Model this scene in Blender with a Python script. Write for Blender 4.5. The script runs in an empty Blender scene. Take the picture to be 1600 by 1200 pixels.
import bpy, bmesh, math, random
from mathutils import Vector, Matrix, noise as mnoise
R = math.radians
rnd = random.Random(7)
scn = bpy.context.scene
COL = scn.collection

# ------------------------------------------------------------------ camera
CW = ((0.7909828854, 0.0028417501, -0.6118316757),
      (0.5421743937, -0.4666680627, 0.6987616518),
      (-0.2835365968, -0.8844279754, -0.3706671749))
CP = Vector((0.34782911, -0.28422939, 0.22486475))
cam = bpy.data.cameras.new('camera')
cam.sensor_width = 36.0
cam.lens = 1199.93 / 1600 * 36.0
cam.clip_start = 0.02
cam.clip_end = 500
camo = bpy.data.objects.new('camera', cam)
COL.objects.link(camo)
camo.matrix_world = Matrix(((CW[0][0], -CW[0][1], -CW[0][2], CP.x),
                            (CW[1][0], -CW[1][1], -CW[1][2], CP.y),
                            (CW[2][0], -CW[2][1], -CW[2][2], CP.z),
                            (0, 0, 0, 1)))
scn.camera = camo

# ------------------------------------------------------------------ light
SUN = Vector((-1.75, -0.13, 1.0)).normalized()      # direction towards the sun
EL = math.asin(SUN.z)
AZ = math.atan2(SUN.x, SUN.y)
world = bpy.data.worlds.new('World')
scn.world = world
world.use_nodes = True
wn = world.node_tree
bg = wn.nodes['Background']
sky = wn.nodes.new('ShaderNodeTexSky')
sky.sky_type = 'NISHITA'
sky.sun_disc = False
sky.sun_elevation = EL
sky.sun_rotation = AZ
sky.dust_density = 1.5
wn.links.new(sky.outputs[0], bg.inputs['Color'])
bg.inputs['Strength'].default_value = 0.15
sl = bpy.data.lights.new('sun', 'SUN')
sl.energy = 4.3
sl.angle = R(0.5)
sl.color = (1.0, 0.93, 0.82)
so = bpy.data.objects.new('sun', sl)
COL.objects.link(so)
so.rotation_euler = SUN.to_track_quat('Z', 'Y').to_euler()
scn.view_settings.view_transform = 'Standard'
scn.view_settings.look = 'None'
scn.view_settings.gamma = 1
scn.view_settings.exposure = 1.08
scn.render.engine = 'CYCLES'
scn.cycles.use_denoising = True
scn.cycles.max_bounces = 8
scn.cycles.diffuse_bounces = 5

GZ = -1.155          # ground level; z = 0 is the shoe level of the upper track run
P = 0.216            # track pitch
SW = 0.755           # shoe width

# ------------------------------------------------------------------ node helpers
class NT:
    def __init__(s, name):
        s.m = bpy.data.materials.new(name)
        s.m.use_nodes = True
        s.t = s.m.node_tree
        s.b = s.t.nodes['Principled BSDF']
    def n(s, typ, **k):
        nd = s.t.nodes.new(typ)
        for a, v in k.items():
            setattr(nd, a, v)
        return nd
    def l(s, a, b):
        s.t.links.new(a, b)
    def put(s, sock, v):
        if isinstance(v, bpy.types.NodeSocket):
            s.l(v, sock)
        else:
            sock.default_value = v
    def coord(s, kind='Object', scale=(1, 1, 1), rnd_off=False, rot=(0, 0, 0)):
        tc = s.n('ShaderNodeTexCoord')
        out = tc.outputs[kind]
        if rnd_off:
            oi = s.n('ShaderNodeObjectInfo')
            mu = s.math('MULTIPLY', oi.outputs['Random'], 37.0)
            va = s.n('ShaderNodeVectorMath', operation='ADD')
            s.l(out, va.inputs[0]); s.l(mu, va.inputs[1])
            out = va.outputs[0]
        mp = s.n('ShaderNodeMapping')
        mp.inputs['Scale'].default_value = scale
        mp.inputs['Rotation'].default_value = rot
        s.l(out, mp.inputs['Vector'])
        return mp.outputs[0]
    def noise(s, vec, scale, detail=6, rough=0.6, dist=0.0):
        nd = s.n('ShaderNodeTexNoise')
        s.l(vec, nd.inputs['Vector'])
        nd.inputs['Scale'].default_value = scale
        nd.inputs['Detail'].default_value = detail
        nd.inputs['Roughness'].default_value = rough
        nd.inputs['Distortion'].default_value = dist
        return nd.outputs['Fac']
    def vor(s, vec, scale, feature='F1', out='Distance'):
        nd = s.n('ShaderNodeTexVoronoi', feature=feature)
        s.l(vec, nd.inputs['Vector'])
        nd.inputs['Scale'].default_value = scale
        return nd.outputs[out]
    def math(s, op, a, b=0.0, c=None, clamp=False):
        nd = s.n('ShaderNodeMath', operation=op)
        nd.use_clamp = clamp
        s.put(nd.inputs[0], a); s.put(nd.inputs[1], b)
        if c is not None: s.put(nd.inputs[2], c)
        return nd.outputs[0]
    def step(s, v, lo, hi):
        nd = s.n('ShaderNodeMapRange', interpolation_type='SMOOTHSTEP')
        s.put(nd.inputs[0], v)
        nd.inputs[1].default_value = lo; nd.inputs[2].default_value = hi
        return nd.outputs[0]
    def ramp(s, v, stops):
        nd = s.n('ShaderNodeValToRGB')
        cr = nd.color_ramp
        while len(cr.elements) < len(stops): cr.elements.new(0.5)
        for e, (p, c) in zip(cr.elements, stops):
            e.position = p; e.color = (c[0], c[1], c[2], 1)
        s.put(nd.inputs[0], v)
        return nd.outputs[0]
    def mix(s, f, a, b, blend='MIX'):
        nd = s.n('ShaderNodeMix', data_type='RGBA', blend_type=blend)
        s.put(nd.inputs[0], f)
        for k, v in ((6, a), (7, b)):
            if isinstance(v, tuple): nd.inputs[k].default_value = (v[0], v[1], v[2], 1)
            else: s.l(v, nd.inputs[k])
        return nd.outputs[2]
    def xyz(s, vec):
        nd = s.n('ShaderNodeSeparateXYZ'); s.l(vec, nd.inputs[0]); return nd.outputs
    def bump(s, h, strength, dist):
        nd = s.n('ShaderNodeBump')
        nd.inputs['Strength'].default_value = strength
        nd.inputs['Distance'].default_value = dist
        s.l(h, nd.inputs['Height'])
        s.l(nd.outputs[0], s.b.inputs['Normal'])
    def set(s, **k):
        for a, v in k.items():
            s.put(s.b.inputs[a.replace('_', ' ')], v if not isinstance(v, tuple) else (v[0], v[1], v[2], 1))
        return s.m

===

= EXERCISE DESCRIPTION =
Give back the whole listing, word for word.

= SOLUTION =
Model this scene in Blender with a Python script. Write for Blender 4.5. The script runs in an empty Blender scene. Take the picture to be 1600 by 1200 pixels.
import bpy, bmesh, math, random
from mathutils import Vector, Matrix, noise as mnoise
R = math.radians
rnd = random.Random(7)
scn = bpy.context.scene
COL = scn.collection

# ------------------------------------------------------------------ camera
CW = ((0.7909828854, 0.0028417501, -0.6118316757),
      (0.5421743937, -0.4666680627, 0.6987616518),
      (-0.2835365968, -0.8844279754, -0.3706671749))
CP = Vector((0.34782911, -0.28422939, 0.22486475))
cam = bpy.data.cameras.new('camera')
cam.sensor_width = 36.0
cam.lens = 1199.93 / 1600 * 36.0
cam.clip_start = 0.02
cam.clip_end = 500
camo = bpy.data.objects.new('camera', cam)
COL.objects.link(camo)
camo.matrix_world = Matrix(((CW[0][0], -CW[0][1], -CW[0][2], CP.x),
                            (CW[1][0], -CW[1][1], -CW[1][2], CP.y),
                            (CW[2][0], -CW[2][1], -CW[2][2], CP.z),
                            (0, 0, 0, 1)))
scn.camera = camo

# ------------------------------------------------------------------ light
SUN = Vector((-1.75, -0.13, 1.0)).normalized()      # direction towards the sun
EL = math.asin(SUN.z)
AZ = math.atan2(SUN.x, SUN.y)
world = bpy.data.worlds.new('World')
scn.world = world
world.use_nodes = True
wn = world.node_tree
bg = wn.nodes['Background']
sky = wn.nodes.new('ShaderNodeTexSky')
sky.sky_type = 'NISHITA'
sky.sun_disc = False
sky.sun_elevation = EL
sky.sun_rotation = AZ
sky.dust_density = 1.5
wn.links.new(sky.outputs[0], bg.inputs['Color'])
bg.inputs['Strength'].default_value = 0.15
sl = bpy.data.lights.new('sun', 'SUN')
sl.energy = 4.3
sl.angle = R(0.5)
sl.color = (1.0, 0.93, 0.82)
so = bpy.data.objects.new('sun', sl)
COL.objects.link(so)
so.rotation_euler = SUN.to_track_quat('Z', 'Y').to_euler()
scn.view_settings.view_transform = 'Standard'
scn.view_settings.look = 'None'
scn.view_settings.gamma = 1
scn.view_settings.exposure = 1.08
scn.render.engine = 'CYCLES'
scn.cycles.use_denoising = True
scn.cycles.max_bounces = 8
scn.cycles.diffuse_bounces = 5

GZ = -1.155          # ground level; z = 0 is the shoe level of the upper track run
P = 0.216            # track pitch
SW = 0.755           # shoe width

# ------------------------------------------------------------------ node helpers
class NT:
    def __init__(s, name):
        s.m = bpy.data.materials.new(name)
        s.m.use_nodes = True
        s.t = s.m.node_tree
        s.b = s.t.nodes['Principled BSDF']
    def n(s, typ, **k):
        nd = s.t.nodes.new(typ)
        for a, v in k.items():
            setattr(nd, a, v)
        return nd
    def l(s, a, b):
        s.t.links.new(a, b)
    def put(s, sock, v):
        if isinstance(v, bpy.types.NodeSocket):
            s.l(v, sock)
        else:
            sock.default_value = v
    def coord(s, kind='Object', scale=(1, 1, 1), rnd_off=False, rot=(0, 0, 0)):
        tc = s.n('ShaderNodeTexCoord')
        out = tc.outputs[kind]
        if rnd_off:
            oi = s.n('ShaderNodeObjectInfo')
            mu = s.math('MULTIPLY', oi.outputs['Random'], 37.0)
            va = s.n('ShaderNodeVectorMath', operation='ADD')
            s.l(out, va.inputs[0]); s.l(mu, va.inputs[1])
            out = va.outputs[0]
        mp = s.n('ShaderNodeMapping')
        mp.inputs['Scale'].default_value = scale
        mp.inputs['Rotation'].default_value = rot
        s.l(out, mp.inputs['Vector'])
        return mp.outputs[0]
    def noise(s, vec, scale, detail=6, rough=0.6, dist=0.0):
        nd = s.n('ShaderNodeTexNoise')
        s.l(vec, nd.inputs['Vector'])
        nd.inputs['Scale'].default_value = scale
        nd.inputs['Detail'].default_value = detail
        nd.inputs['Roughness'].default_value = rough
        nd.inputs['Distortion'].default_value = dist
        return nd.outputs['Fac']
    def vor(s, vec, scale, feature='F1', out='Distance'):
        nd = s.n('ShaderNodeTexVoronoi', feature=feature)
        s.l(vec, nd.inputs['Vector'])
        nd.inputs['Scale'].default_value = scale
        return nd.outputs[out]
    def math(s, op, a, b=0.0, c=None, clamp=False):
        nd = s.n('ShaderNodeMath', operation=op)
        nd.use_clamp = clamp
        s.put(nd.inputs[0], a); s.put(nd.inputs[1], b)
        if c is not None: s.put(nd.inputs[2], c)
        return nd.outputs[0]
    def step(s, v, lo, hi):
        nd = s.n('ShaderNodeMapRange', interpolation_type='SMOOTHSTEP')
        s.put(nd.inputs[0], v)
        nd.inputs[1].default_value = lo; nd.inputs[2].default_value = hi
        return nd.outputs[0]
    def ramp(s, v, stops):
        nd = s.n('ShaderNodeValToRGB')
        cr = nd.color_ramp
        while len(cr.elements) < len(stops): cr.elements.new(0.5)
        for e, (p, c) in zip(cr.elements, stops):
            e.position = p; e.color = (c[0], c[1], c[2], 1)
        s.put(nd.inputs[0], v)
        return nd.outputs[0]
    def mix(s, f, a, b, blend='MIX'):
        nd = s.n('ShaderNodeMix', data_type='RGBA', blend_type=blend)
        s.put(nd.inputs[0], f)
        for k, v in ((6, a), (7, b)):
            if isinstance(v, tuple): nd.inputs[k].default_value = (v[0], v[1], v[2], 1)
            else: s.l(v, nd.inputs[k])
        return nd.outputs[2]
    def xyz(s, vec):
        nd = s.n('ShaderNodeSeparateXYZ'); s.l(vec, nd.inputs[0]); return nd.outputs
    def bump(s, h, strength, dist):
        nd = s.n('ShaderNodeBump')
        nd.inputs['Strength'].default_value = strength
        nd.inputs['Distance'].default_value = dist
        s.l(h, nd.inputs['Height'])
        s.l(nd.outputs[0], s.b.inputs['Normal'])
    def set(s, **k):
        for a, v in k.items():
            s.put(s.b.inputs[a.replace('_', ' ')], v if not isinstance(v, tuple) else (v[0], v[1], v[2], 1))
        return s.m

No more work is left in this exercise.